Is ChROMer still around and operational?  Yes, it is.  Rodney still owns it, along with the original Owner’s Manual and all the supporting documentation  — receipts, correspondence and dated photographs.  He also has a photo of him that was taken in the summer of 2008 sitting behind the bike, next to his shop.  The items taped to the wall behind him and the bike are the originals of the documentation copies, as well as the Owner’s Manual.  ChROMer is no longer used as a daily driver, being saved instead for special occasions like parade duty.  One 1999 photo shows his new custom heavy-duty wagon hitched to ChROMer in preparation for a local high-school homecoming parade, and his preschool grandsons got to ride in the wagon that day.

Marin County’s Joe Breeze has been credited in the past as being “The Father of the Mountain Bike” for his mid-’70s effort.  He is even erroneously listed in Wikipedia with this honor.  Rodney does not deny that Joe and other Marinites were instrumental in inventing and popularizing the sport of mountain biking.
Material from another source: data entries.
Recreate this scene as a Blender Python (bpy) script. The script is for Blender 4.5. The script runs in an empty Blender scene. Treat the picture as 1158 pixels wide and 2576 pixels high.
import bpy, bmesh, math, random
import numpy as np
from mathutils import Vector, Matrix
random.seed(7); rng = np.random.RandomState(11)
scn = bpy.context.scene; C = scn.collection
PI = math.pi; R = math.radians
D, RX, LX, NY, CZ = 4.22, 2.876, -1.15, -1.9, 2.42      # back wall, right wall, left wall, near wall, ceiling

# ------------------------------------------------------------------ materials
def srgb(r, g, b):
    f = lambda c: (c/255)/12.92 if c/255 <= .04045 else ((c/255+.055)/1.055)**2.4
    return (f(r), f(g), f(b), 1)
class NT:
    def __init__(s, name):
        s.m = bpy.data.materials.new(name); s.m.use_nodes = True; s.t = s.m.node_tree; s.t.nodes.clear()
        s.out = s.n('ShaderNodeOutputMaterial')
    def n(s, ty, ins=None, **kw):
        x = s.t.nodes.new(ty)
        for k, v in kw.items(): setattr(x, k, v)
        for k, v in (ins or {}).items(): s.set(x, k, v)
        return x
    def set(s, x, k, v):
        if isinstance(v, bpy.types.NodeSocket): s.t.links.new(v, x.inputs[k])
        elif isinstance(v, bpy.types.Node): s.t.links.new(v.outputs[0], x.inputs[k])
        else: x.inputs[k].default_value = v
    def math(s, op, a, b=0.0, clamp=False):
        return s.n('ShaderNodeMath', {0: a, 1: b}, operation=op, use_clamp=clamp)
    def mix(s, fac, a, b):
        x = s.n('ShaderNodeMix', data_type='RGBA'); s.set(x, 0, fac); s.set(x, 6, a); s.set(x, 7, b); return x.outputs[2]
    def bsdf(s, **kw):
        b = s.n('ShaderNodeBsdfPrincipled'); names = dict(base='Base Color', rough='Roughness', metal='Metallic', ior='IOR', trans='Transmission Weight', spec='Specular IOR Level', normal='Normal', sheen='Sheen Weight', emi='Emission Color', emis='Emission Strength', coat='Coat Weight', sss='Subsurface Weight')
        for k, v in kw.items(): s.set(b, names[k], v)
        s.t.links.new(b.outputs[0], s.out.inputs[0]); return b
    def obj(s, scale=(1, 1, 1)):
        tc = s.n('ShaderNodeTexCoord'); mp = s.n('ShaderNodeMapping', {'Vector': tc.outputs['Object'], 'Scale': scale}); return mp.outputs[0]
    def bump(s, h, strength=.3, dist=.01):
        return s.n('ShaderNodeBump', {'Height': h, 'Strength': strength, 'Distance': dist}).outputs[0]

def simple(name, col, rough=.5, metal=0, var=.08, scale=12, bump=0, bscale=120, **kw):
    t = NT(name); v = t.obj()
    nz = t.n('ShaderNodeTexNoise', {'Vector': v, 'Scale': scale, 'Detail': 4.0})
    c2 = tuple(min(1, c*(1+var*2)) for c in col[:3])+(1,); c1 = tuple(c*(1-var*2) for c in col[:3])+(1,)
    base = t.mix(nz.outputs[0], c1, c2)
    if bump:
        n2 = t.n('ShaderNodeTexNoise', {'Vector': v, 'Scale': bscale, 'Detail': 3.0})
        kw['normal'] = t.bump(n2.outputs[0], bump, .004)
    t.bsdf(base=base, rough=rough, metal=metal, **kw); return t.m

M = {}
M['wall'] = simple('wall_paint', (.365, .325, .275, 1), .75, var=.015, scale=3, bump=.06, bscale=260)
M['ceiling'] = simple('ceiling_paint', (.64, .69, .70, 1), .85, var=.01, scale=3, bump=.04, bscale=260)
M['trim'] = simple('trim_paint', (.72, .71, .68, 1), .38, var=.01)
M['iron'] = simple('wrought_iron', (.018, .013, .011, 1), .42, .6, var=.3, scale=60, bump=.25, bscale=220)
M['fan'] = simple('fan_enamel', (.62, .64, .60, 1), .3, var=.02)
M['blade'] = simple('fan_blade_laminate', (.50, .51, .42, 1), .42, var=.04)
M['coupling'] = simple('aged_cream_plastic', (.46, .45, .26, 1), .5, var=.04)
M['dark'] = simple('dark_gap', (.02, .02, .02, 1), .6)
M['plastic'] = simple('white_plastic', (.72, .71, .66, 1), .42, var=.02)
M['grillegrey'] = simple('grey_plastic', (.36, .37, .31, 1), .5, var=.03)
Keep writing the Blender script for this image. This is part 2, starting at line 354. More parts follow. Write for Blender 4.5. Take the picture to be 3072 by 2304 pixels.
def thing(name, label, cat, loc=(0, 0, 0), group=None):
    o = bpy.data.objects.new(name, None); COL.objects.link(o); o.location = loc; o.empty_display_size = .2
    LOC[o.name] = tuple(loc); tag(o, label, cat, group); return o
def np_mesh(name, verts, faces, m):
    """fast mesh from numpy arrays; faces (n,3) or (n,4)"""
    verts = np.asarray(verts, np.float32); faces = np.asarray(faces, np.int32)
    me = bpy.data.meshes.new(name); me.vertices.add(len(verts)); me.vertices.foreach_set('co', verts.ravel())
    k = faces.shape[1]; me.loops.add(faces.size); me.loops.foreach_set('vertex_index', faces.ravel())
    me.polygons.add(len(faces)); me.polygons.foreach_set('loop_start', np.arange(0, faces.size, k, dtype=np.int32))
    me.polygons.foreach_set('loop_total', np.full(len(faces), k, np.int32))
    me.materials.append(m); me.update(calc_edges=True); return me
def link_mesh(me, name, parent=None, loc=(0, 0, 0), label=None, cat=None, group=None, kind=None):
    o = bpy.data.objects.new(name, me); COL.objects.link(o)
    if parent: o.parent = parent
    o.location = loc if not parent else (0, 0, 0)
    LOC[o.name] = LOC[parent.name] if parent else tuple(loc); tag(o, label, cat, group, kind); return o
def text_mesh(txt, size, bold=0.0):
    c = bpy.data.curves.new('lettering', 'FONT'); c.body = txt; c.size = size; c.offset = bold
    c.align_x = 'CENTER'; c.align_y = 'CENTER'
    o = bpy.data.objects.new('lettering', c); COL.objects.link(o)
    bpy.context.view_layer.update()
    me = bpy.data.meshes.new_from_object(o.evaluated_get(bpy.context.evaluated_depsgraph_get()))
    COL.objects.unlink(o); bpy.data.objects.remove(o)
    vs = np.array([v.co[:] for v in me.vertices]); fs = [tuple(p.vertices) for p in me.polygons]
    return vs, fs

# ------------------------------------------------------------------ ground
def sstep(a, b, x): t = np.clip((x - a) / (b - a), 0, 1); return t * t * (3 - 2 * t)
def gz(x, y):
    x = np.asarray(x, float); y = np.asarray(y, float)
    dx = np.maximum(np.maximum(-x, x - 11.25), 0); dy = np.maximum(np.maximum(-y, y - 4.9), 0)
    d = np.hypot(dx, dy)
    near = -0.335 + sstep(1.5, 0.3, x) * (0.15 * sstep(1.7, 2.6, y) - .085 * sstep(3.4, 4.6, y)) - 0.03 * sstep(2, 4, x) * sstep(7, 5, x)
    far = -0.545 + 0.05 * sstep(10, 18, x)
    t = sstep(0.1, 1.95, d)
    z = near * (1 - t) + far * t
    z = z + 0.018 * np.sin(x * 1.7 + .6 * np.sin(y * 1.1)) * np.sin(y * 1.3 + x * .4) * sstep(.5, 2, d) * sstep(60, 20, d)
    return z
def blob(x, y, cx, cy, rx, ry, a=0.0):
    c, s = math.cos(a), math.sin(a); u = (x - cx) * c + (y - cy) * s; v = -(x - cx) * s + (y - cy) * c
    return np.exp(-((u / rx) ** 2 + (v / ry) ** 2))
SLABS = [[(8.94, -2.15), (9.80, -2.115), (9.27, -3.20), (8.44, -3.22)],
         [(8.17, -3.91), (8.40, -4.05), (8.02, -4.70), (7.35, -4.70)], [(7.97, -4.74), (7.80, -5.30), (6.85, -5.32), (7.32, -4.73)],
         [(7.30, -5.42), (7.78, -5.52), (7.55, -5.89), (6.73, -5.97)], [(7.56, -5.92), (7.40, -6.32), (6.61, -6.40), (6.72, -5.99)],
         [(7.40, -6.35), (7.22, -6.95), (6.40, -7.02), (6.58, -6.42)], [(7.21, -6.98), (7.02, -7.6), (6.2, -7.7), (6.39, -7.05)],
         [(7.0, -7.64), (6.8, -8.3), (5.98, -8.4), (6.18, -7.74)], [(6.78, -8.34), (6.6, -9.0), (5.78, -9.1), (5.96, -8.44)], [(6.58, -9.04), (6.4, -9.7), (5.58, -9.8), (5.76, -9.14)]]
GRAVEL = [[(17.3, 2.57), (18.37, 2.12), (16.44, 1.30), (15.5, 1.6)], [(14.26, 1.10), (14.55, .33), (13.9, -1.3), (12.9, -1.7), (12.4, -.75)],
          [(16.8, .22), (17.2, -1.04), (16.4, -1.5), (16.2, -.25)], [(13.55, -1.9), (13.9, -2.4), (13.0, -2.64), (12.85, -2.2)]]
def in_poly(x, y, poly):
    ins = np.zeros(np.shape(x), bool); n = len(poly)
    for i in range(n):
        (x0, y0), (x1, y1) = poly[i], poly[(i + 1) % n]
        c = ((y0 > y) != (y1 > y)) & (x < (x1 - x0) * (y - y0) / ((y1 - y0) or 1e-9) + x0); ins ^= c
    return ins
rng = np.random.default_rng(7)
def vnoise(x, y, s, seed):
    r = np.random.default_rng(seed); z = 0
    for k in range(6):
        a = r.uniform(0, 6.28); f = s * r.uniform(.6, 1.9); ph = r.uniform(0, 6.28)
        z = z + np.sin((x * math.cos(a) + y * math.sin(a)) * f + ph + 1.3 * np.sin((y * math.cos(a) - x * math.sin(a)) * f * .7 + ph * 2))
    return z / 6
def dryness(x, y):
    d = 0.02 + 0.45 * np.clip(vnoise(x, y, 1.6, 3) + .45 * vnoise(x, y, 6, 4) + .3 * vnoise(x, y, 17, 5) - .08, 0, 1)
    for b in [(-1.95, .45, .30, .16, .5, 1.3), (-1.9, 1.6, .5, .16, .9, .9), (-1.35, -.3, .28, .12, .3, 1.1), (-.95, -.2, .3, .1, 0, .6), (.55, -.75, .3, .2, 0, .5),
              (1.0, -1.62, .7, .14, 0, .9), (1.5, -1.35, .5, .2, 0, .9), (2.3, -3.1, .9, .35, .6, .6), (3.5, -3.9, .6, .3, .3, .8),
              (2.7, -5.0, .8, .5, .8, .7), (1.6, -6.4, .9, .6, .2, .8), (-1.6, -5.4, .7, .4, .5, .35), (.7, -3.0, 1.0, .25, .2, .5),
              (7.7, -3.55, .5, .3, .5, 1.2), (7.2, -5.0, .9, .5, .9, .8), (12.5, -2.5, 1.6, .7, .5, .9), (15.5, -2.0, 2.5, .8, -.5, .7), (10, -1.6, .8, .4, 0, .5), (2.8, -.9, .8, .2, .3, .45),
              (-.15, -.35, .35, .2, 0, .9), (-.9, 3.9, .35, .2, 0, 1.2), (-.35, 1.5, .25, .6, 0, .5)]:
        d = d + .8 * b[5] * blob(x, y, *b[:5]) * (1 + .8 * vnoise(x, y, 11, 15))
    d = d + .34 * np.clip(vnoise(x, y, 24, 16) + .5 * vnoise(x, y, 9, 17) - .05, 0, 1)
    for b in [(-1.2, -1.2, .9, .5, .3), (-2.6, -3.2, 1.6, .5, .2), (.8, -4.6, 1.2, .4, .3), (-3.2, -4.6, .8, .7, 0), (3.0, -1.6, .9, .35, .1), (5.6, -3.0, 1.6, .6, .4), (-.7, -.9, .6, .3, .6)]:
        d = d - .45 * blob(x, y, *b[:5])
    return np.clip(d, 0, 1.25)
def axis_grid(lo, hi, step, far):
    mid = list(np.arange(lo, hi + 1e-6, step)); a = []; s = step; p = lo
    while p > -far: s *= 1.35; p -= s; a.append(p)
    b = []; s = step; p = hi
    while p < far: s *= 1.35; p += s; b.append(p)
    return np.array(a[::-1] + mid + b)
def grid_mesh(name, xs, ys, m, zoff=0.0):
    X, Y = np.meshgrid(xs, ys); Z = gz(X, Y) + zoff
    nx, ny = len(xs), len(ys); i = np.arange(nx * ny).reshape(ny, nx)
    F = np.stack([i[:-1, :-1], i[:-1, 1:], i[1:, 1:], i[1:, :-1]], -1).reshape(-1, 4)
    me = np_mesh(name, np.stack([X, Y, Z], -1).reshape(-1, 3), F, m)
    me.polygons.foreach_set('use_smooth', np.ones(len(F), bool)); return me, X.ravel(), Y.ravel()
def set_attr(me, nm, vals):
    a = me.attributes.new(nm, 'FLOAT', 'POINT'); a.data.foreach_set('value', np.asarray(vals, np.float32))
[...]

But if Joe or any other Marin Countian from the mid-1970s are going to be given credit for being “The Father of the Mountain Bike,” does this make Rodney the Grandfather or the Godfather?

Missouri now has the Katy Trail, a walking and biking path crossing most of the state, and most of the bikes used on the trail are mountain bikes.  Who could have guessed?  

So many bike-magazine stories emphasize the camaraderie aspect of the sport during biking events.  Why, then, is this friendliness replaced with antagonism by Left-Coasters off-court when our sport’s early contributors are made aware of even earlier accomplishments by those outside Marin County’s borders?  It would be truly regrettable for mountain-bike history if the recognition of the Vietnam War-era Navy-veteran inventor of the modern U.S. mountain bike became one more casualty of the Vietnam War, don’t you agree?